#### EXERCISE PROMPT:
From the records below, print only the part that opens with the line containing "What Blender Python" and closes with the line containing "mx = nt.nodes.new('ShaderNodeMix');"; omit the pictures.

## Begin RECORD EXTRACTS

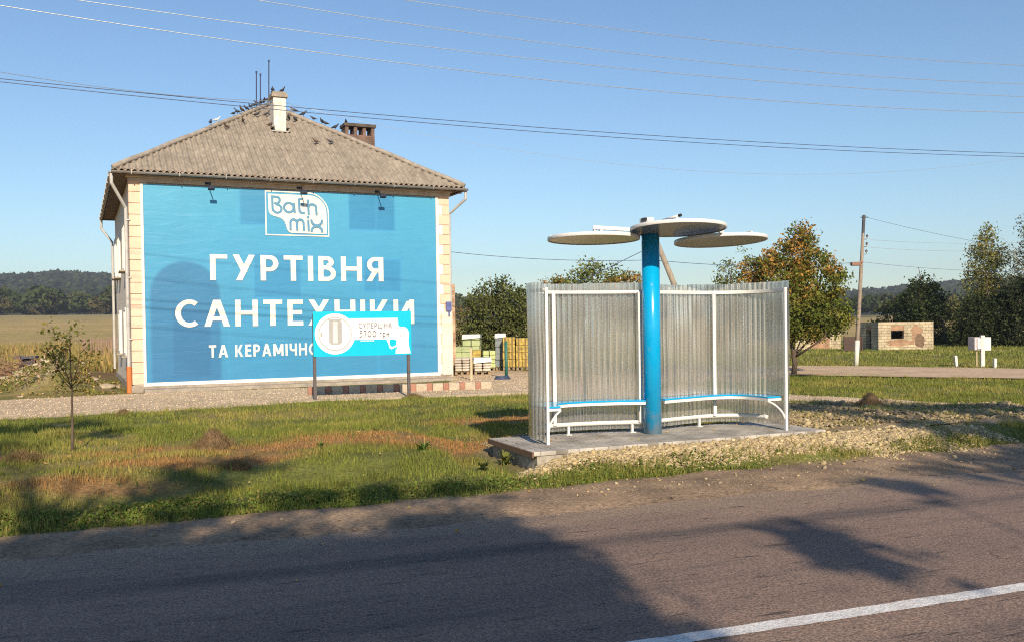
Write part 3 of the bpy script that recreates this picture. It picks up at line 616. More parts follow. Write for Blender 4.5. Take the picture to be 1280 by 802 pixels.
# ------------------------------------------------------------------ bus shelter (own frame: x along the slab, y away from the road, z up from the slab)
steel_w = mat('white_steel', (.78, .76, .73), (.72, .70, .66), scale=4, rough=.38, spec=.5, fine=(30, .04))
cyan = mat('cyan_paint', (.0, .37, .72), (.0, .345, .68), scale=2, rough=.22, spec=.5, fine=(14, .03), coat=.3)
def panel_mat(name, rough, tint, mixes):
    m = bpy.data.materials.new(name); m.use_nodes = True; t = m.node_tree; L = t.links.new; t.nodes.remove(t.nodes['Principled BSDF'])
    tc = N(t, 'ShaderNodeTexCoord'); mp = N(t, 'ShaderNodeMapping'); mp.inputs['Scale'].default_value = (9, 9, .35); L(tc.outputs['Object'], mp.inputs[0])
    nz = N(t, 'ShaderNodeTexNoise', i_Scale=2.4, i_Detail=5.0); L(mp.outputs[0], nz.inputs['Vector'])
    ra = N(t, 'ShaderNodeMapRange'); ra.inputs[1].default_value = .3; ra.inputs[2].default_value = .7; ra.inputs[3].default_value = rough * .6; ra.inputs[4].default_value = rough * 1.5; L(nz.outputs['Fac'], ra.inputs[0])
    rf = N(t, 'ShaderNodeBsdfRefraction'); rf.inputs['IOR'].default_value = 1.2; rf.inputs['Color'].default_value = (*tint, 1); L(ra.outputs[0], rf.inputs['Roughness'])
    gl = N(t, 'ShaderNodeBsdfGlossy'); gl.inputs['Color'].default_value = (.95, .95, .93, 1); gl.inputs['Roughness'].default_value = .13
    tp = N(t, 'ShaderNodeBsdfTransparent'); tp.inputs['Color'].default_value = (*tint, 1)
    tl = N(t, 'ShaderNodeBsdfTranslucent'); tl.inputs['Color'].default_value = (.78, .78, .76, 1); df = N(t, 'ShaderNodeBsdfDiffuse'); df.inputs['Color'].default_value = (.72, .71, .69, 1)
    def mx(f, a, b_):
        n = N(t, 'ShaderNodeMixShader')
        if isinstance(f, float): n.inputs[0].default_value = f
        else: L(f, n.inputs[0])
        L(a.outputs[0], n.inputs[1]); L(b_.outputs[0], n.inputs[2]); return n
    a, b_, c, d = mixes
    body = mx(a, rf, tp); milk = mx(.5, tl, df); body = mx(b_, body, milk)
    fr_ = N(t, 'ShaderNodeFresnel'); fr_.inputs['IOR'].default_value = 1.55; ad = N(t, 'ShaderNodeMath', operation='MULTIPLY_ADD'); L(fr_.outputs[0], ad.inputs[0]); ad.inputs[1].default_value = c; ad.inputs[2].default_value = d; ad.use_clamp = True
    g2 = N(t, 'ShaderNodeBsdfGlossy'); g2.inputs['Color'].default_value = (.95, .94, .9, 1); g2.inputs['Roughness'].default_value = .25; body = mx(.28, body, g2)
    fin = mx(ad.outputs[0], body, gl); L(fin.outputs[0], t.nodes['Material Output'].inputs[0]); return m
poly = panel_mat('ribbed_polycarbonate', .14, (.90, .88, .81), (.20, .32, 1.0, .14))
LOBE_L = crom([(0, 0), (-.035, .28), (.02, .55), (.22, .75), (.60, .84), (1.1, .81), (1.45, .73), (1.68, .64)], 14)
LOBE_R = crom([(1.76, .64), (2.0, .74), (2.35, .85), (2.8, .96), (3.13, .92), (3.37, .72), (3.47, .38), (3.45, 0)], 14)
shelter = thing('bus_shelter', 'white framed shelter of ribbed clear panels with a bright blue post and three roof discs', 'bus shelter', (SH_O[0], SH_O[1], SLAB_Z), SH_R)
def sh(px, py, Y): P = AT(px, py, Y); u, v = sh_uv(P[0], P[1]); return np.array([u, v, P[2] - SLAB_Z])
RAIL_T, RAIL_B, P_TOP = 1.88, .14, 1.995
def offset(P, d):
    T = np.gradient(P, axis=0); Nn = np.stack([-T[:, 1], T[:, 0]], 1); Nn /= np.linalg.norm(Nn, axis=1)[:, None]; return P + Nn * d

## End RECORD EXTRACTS
## Begin RECORD EXTRACTS

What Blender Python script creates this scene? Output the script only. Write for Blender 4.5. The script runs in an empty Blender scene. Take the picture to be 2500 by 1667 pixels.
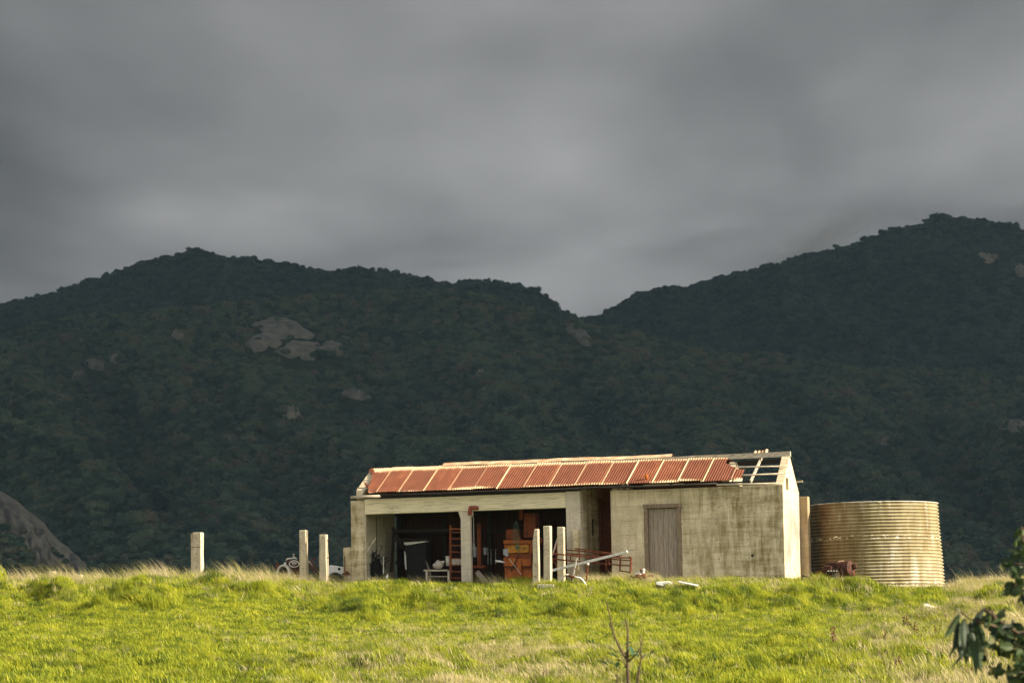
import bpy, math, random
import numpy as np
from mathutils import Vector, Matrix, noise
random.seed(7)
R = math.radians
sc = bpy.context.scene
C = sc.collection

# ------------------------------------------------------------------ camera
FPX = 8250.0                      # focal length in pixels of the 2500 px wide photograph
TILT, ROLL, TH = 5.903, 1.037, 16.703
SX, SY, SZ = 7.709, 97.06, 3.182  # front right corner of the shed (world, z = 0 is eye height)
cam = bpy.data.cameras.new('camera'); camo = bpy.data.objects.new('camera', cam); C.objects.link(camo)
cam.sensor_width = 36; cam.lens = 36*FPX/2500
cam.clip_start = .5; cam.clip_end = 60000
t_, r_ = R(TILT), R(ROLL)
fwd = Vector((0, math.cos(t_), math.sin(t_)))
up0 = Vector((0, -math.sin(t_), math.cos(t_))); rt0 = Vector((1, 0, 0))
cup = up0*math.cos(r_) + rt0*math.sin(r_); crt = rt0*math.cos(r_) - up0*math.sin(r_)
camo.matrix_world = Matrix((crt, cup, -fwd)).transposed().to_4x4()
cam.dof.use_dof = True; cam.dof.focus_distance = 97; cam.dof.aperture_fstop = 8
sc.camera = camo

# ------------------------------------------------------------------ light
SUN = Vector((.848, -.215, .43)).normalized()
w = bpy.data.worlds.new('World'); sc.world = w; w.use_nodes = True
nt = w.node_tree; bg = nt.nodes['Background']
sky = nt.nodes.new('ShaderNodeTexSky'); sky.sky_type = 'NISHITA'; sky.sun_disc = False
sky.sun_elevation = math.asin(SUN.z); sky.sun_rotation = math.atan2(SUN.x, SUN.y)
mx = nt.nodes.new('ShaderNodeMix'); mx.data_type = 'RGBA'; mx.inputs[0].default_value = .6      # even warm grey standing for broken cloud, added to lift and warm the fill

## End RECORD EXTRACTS

#### COMPLETE RESPONSE:
What Blender Python script creates this scene? Output the script only. Write for Blender 4.5. The script runs in an empty Blender scene. Take the picture to be 2500 by 1667 pixels.
import bpy, math, random
import numpy as np
from mathutils import Vector, Matrix, noise
random.seed(7)
R = math.radians
sc = bpy.context.scene
C = sc.collection

# ------------------------------------------------------------------ camera
FPX = 8250.0                      # focal length in pixels of the 2500 px wide photograph
TILT, ROLL, TH = 5.903, 1.037, 16.703
SX, SY, SZ = 7.709, 97.06, 3.182  # front right corner of the shed (world, z = 0 is eye height)
cam = bpy.data.cameras.new('camera'); camo = bpy.data.objects.new('camera', cam); C.objects.link(camo)
cam.sensor_width = 36; cam.lens = 36*FPX/2500
cam.clip_start = .5; cam.clip_end = 60000
t_, r_ = R(TILT), R(ROLL)
fwd = Vector((0, math.cos(t_), math.sin(t_)))
up0 = Vector((0, -math.sin(t_), math.cos(t_))); rt0 = Vector((1, 0, 0))
cup = up0*math.cos(r_) + rt0*math.sin(r_); crt = rt0*math.cos(r_) - up0*math.sin(r_)
camo.matrix_world = Matrix((crt, cup, -fwd)).transposed().to_4x4()
cam.dof.use_dof = True; cam.dof.focus_distance = 97; cam.dof.aperture_fstop = 8
sc.camera = camo

# ------------------------------------------------------------------ light
SUN = Vector((.848, -.215, .43)).normalized()
w = bpy.data.worlds.new('World'); sc.world = w; w.use_nodes = True
nt = w.node_tree; bg = nt.nodes['Background']
sky = nt.nodes.new('ShaderNodeTexSky'); sky.sky_type = 'NISHITA'; sky.sun_disc = False
sky.sun_elevation = math.asin(SUN.z); sky.sun_rotation = math.atan2(SUN.x, SUN.y)
mx = nt.nodes.new('ShaderNodeMix'); mx.data_type = 'RGBA'; mx.inputs[0].default_value = .6      # even warm grey standing for broken cloud, added to lift and warm the fill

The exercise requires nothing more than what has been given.